Wednesday, June 16, 2021

Getting Married Again

 


One of my readers asked: 

I know you are still examining the loss of Evelyn. I also know you are remarried. How did you get from grieving for Evelyn to being able to open yourself and commit to another relationship? Somehow you make the transition. How?

Many thanks, Ellen

 

Dear Ellen,

 

Losing a spouse is so traumatic and heartbreaking that we’re tempted to close the doors on ever getting this close to anyone again. What we want is for our spouses to not be dead and to have our old lives back, but these are not options.

 

Losing Evelyn devastated me. We were young when she died, and I didn’t know how to grieve. Because my friends were also young, they didn’t know how to help, although several tried, and for their compassion I am forever grateful.

 

Grieving is an enormous undertaking that will take months to get through the worst of it.

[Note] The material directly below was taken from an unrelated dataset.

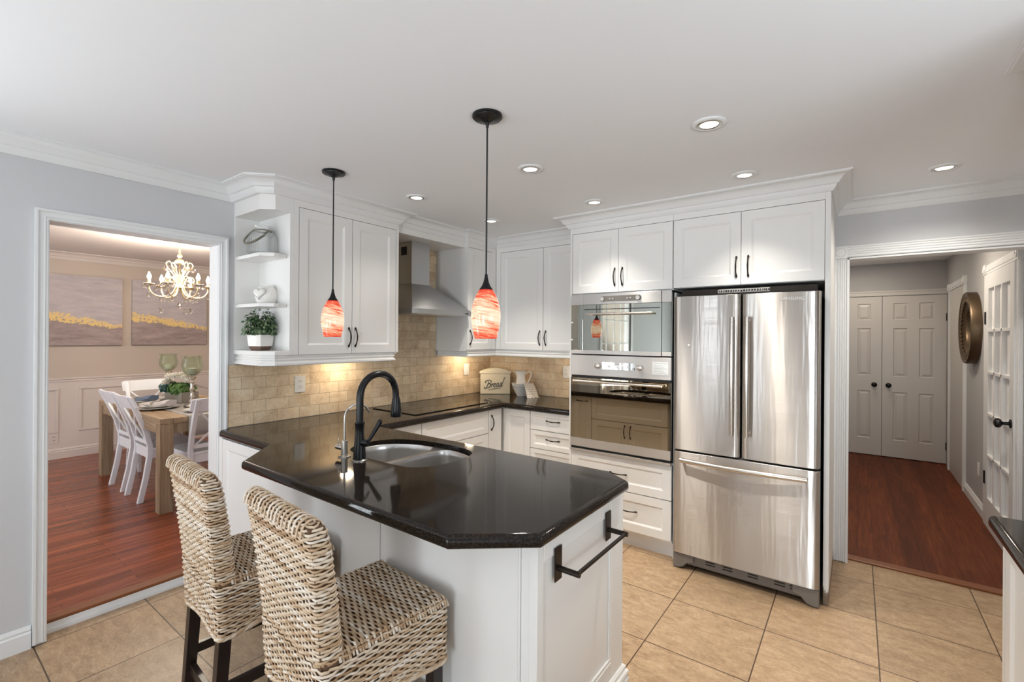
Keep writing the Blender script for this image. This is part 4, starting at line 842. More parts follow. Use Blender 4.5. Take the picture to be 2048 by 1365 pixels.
# ------------------------------------------------------------------ towel bar on the peninsula end
t = thing('towel_bar', 'dark bronze towel bar on the white peninsula end panel', 'towel bar', (PE, 0, 0))
for y in (1.312, 1.692):
    b = MB(); b.box(.0035, .008, y - .021, y + .021, .705, .815); c = obj('bracket_plate', b, 'bronze', t, bevel=.001)
    k = MB(); k.tube([(.008, y, .745), (.085, y, .745)], .0095, 12); obj('post', k, 'bronze', c, smooth=True, ang=50)
b = MB(); b.tube([(.076, 1.305, .745), (.076, 1.70, .745)], .0072, 12); obj('bar', b, 'bronze', t, smooth=True, ang=50)
# ------------------------------------------------------------------ pendants
def pendant(loc, label):
    t = thing('pendant_lamp', label, 'pendant lamp', loc, group='red swirl pendants over the peninsula')
    b = MB(); b.lathe([(0, -.030), (.012, -.030), (.025, -.022), (.050, -.016), (.057, -.014), (.058, -.010), (.062, -.009), (.062, -.0005), (0, -.0005)], n=40); b.lathe([(0, -.052), (.0045, -.052), (.0055, -.050), (.009, -.030), (0, -.028)], n=16); obj('canopy', b, 'black', t, smooth=True, ang=40)
    b = MB(); b.tube([(0, 0, -.05), (0, 0, -.662)], .0036, 8); obj('cord', b, 'blackp', t, smooth=True)
    b = MB(); b.lathe([(0, -.655), (.0055, -.656), (.0075, -.672), (.012, -.690), (.019, -.706), (.028, -.718), (.028, -.722), (0, -.722)], n=28); obj('socket_cap', b, 'black', t, smooth=True, ang=40)
    sh = [(.045, .0), (.0485, .012), (.055, .040), (.0600, .072), (.0612, .095), (.0590, .122), (.0525, .150), (.0425, .176), (.0315, .196), (.0275, .202)]
    b = MB(); b.lathe(sh, n=48); b.f = b.f; i = obj('glass_shade', b, 'swirl', t, smooth=True, loc=(0, 0, -.922)); so = i.modifiers.new('thick', 'SOLIDIFY'); so.thickness = .003; so.offset = -1
    b = MB(); b.sphere((0, 0, -.82), .022, 14, sc=(1, 1, 1.3)); obj('bulb', b, 'flame', t, smooth=True)
    return t
pendant((1.922, 1.481, CEIL), 'red swirl glass pendant nearer the counter tip, hanging from the higher looking black canopy')
pendant((.799, 1.495, CEIL), 'red swirl glass pendant in front of the wall cabinet doors')
# ------------------------------------------------------------------ recessed downlights
def downlight(loc, label):
    t = thing('recessed_light', label, 'ceiling light', (loc[0], loc[1], CEIL), group='recessed ceiling lights')
    b = MB(); b.lathe([(.068, -.0005), (.068, -.005), (.064, -.008), (.052, -.0085), (.050, -.006), (.050, -.0005)], n=40); obj('trim_ring', b, 'trimwhite', t, smooth=True)
    b = MB(); b.lathe([(.0495, -.002), (.0495, -.0075), (.040, -.0095), (.036, -.005), (.036, -.001)], n=36); obj('gimbal', b, 'chrome', t, smooth=True)
    b = MB(); b.lathe([(0, -.006), (.036, -.006), (.036, -.002), (0, -.002)], n=28); obj('lens', b, 'lens', t)
for p, l in zip(POTS, ('recessed ceiling light nearest the camera, largest in view', 'recessed ceiling light just right of the tall pendant canopy', 'recessed ceiling light right of the small pendant canopy', 'recessed ceiling light left of the oven cabinet crown corner', 'recessed ceiling light half hidden behind the tall pendant cord', 'recessed ceiling light above the refrigerator cabinet crown', 'recessed ceiling light before the hallway opening crown')): downlight(p, l)
# ------------------------------------------------------------------ outlets
def outlet(loc, rz, label, kind='duplex', mt='plate'):
    t = thing('wall_outlet', label, 'outlet', loc, rz)
    b = MB(); b.box(-.037, .037, -.006, -.0005, -.058, .058); obj('cover_plate', b, mt, t, bevel=.003)
    b = MB()
    if kind == 'duplex':
        b.box(-.017, .017, -.0085, -.006, -.034, .034)
        c = obj('receptacle', b, mt, t, bevel=.0015)
        for z in (-.018, .018):
            k = MB(); k.box(-.0085, -.006, -.0092, -.0084, z - .001, z + .008); k.box(.006, .0085, -.0092, -.0084, z - .001, z + .007); k.box(-.002, .002, -.0092, -.0084, z - .010, z - .006); obj('slot', k, 'slot', c)
    elif kind == 'old':
        for z in (-.020, .020):
            k = MB(); k.lathe([(0, 0), (.015, 0), (.014, .003), (0, .0035)], n=16); k.xf(Matrix.Translation((0, -.006, z)) @ Matrix.Rotation(A90, 4, 'X')); c = obj('receptacle', k, mt, t)
            k = MB(); k.box(-.006, -.003, -.0105, -.0095, z - .004, z + .006); k.box(.003, .006, -.0105, -.0095, z - .004, z + .006); obj('slot', k, 'slot', c)
    else:
        b.box(-.016, .016, -.009, -.006, -.033, .033); obj('receptacle', b, mt, t, bevel=.001)
    return t
outlet((.014, 1.744, 1.152), A90, 'white double outlet on the travertine below the left wall cabinet')
outlet((.014, 3.475, 1.165), A90, 'white switch plate on the travertine left of the bread bin', 'decora')
outlet((.946, 3.856, 1.162), 0, 'white double outlet on the travertine beside the oven cabinet')
outlet((DX + .006, 1.162, .295), A90, 'beige outlet low on the dining room wainscot', 'old', 'dwains')
outlet((HX, 5.69, .365), -A90, 'white outlet low on the hallway wall under the round mirror', 'decora')
#==DECOR==
# ------------------------------------------------------------------ things on the corner shelf
t = thing('glass_lantern_jar', 'ribbed clear glass jar with a rope handle on the upper corner shelf', 'jar', (.20, 1.392, 1.983))
prof = [(.0, .002), (.070, .002), (.080, .006), (.083, .015), (.083, .105), (.080, .120), (.070, .134), (.052, .144), (.047, .150), (.047, .158), (.056, .176), (.057, .180), (.053, .180), (.044, .160), (.044, .152), (.066, .131), (.076, .118), (.079, .104), (.079, .016), (.0, .007)]
b = MB(); b.lathe(prof, n=144, rfun=lambda r, z, a: r * (1 + (.016 * math.cos(36 * a) if .008 < z < .140 and r > .05 else 0))); obj('glass_body', b, 'glass', t, smooth=True, ang=60)
b = MB(); b.tube([(.0495 * math.cos(a), .0495 * math.sin(a), .154) for a in np.linspace(0, 2 * math.pi, 37)[:-1]], .0042, 8, closed=True); obj('neck_cord', b, 'rope', t, smooth=True)
b = MB(); pts = []
for i in range(31):
    u = i / 30; a = math.pi * u; c0 = Vector((.042, .020, .152)); c1 = Vector((-.020, -.042, .152)); mid = (c0 + c1) / 2; ax = (c0 - c1) / 2
    q = mid + ax * math.cos(a) * (1 + .10 * math.sin(a)) + Vector((.020, -.096, -.094)) * math.sin(a) ** .85; pts.append(q)
P0 = [Vector(p) for p in pts]
for s_ in range(2):
    pp = [(p.x + .0022 * math.cos(i * 1.5 + math.pi * s_), p.y, p.z + .0022 * math.sin(i * 1.5 + math.pi * s_)) for i, p in enumerate(P0)]
    b.tube(pp, .0056, 8)
obj('rope_handle', b, 'rope', t, smooth=True)
t = thing('heart_pot', 'round white ceramic pot with a raised heart on the middle shelf', 'pot', (.20, 1.42, 1.684))
b = MB(); b.lathe([(0, 0), (.046, 0), (.056, .012), (.066, .040), (.0675, .062), (.060, .090), (.048, .106), (.040, .111), (.036, .108), (.0, .104)], n=40, rfun=lambda r, z, a: r * (1 + .02 * math.cos(2 * a))); obj('pot_body', b, 'porcelain', t, smooth=True, ang=60)
def heart(n=40):
    o = []
    for i in range(n):
        a = 2 * math.pi * i / n; o.append((16 * math.sin(a) ** 3 / 17, (13 * math.cos(a) - 5 * math.cos(2 * a) - 2 * math.cos(3 * a) - math.cos(4 * a)) / 17))
    return o
Hc = heart(); b = MB(); mt_ = Matrix.Translation((.030, -.058, .066)) @ Matrix.Rotation(math.radians(35), 4, 'Z') @ Matrix.Rotation(math.radians(-12), 4, 'X')
b.loft([[(x * .040 * k, -d, z * .040 * k) for x, z in Hc] for k, d in ((1, -.012), (1, .004), (.93, .009), (.6, .013), (.1, .014))]); b.xf(mt_); c = obj('raised_heart', b, 'porcelain', t, smooth=True, ang=60)
b = MB(); b.tube([tuple(mt_ @ Vector((x * .041, -.004, z * .041))) for x, z in Hc], .0016, 6, closed=True); obj('heart_outline', b, 'labelgrey', c, smooth=True)
b = MB(); b.sphere((.022, .012, .110), .016, 10, sc=(1.2, .8, .6)); b.sphere((-.006, .022, .112), .015, 10, sc=(.8, 1.2, .6)); b.sphere((.008, .016, .116), .008, 8); obj('bow', b, 'porcelain', t, smooth=True)
t = thing('potted_plant', 'small leafy green plant in a white and brown square pot on the bottom shelf', 'potted plant', (.20, 1.385, 1.400), math.radians(20))
def sq(w, z, r=.010): return [(x, y, z) for x, y in round_poly([(-w, -w), (w, -w), (w, w), (-w, w)], r, 4)]
b = MB(); b.loft([sq(.038, .0), sq(.048, .026)]); obj('pot_base', b, 'potbrown', t)
b = MB(); b.loft([sq(.0485, .0262), sq(.0545, .090), sq(.0545, .096), sq(.050, .096), sq(.047, .082)]); obj('pot', b, 'porcelain', t, smooth=True, ang=40)
def leaf_cloud(n, fn, size, seed, tint_fn=None, cup=.25, elong=1.0):
    rg = random.Random(seed); b = MB(); tint = []
    for i in range(n):
        p, nrm = fn(rg); s_ = size * rg.uniform(.6, 1.25); nrm = (nrm + Vector((rg.uniform(-.6, .6), rg.uniform(-.6, .6), rg.uniform(-.2, .8)))).normalized(); ref = Vector((0, 0, 1)) if abs(nrm.z) < .9 else Vector((1, 0, 0)); u = nrm.cross(ref).normalized(); v = nrm.cross(u); k0 = rg.uniform(0, 6.28); u, v = u * math.cos(k0) + v * math.sin(k0), v * math.cos(k0) - u * math.sin(k0)
        vs = [p - nrm * s_ * cup * .5]
        for k in range(8): a = 2 * math.pi * k / 8; vs.append(p + u * s_ * math.cos(a) * elong + v * s_ * math.sin(a) + nrm * s_ * cup * abs(math.cos(a)) * .5)
        b.add(vs, [(0, k + 1, (k + 1) % 8 + 1) for k in range(8)]); tv = rg.random() if tint_fn is None else tint_fn(rg, p); tint += [tv] * 9
    return b, tint
def plant_fn(rg):
    a = rg.uniform(0, 2 * math.pi); e = rg.uniform(-.15, 1.0); r = rg.uniform(.45, 1.0) ** .6
    d = Vector((math.cos(a) * math.sqrt(max(0, 1 - e * abs(e))), math.sin(a) * math.sqrt(max(0, 1 - e * abs(e))), e)); R = .088 * (1 + .25 * math.sin(3 * a + 1.3)) if e < .6 else .105
    return Vector((0, 0, .112)) + Vector((d.x * R * r, d.y * R * r, d.z * .125 * r * (1 + .25 * math.sin(2 * a)))), d
b, tint = leaf_cloud(1150, plant_fn, .0078, 5)
o = obj('foliage', b, 'euca', t, smooth=True); at = o.data.attributes.new('tint', 'FLOAT', 'POINT'); at.data.foreach_set('value', tint)
b = MB(); rg = random.Random(9)
for i in range(26): p, d = plant_fn(rg); b.tube([(0, 0, .085), tuple(Vector((0, 0, .09)) * .5 + p * .55 + Vector((0, 0, .02))), tuple(p)], .0011, 5)
obj('stems', b, 'twig', t)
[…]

When the rampage and battering of emotions for our spouse finally slow, we have time to take stock of our situation and add up what we have left. We will think about marriage—what we liked best, and what we didn’t care for. We will think about what we’d like to do with the rest of our lives, and how we want other people to be involved. And we will try to imagine a new dream.

 

If we’re older in life, we may discover that we like living on our own, moving to our own schedule, and socializing now and then with our group of friends. If we’re in our 40s, as I was when Evelyn died, we realize that we probably have another 40 years of life left, and do we want to spend them by ourselves?

 

I was okay living alone, although the lack of physical intimacy was hard, but I liked being married better. I liked having someone who was always around to love, learn from, and do things with. I liked taking care of someone, and someone taking care of me. I liked the mystery of marriage. I figured at some point that I would remarry, although I had no timetable for this happening. I knew that men tended to start dating sooner than women, for various reasons, including not having a support system that was willing to sit and listen to what was going on.

 

The first year after Ev died, I had no interest in dating. The shock of death and the residual numbness and lack of energy had much to do with this. In the second year, while I was open to the possibility of someone interesting showing up and asking me out, no one did. I did spend more time talking to women I found attractive because I needed to relearn how to flirt without feeling guilty that I was betraying Evelyn. 

 

I wasn’t in a hurry to date because I didn’t want to burden anyone with my struggles with grief. I figured that when I could talk to my friends about something else at least half of the time, and when I didn’t expect anyone to be the new Evelyn, then I was ready.

 

In the third year after, there was more back and forth with people of interest, but nothing serious developed, until a friend mentioned that he thought his sister Marcia and I would like each other. We did, and a year later we married.

 

After his wife Iris Murdoch died, John Bayley entertained two women who were interested in dating him. At first, he didn’t know what kind of person he was looking for and didn’t commit to either one. When he figured out that he wanted companionship, he looked for a woman who wanted the same thing, and married her.

 

I will always grieve Ev because my love and gratitude for her will never end. We don’t forget the people who swept up our hearts and made life special. Yet, life is bigger than grief, and we are capable of loving more than one person. I think we need to love others in order to develop our full awareness of what it means to be human. No matter what age you are, open the door to love when it shows up on your doorstep.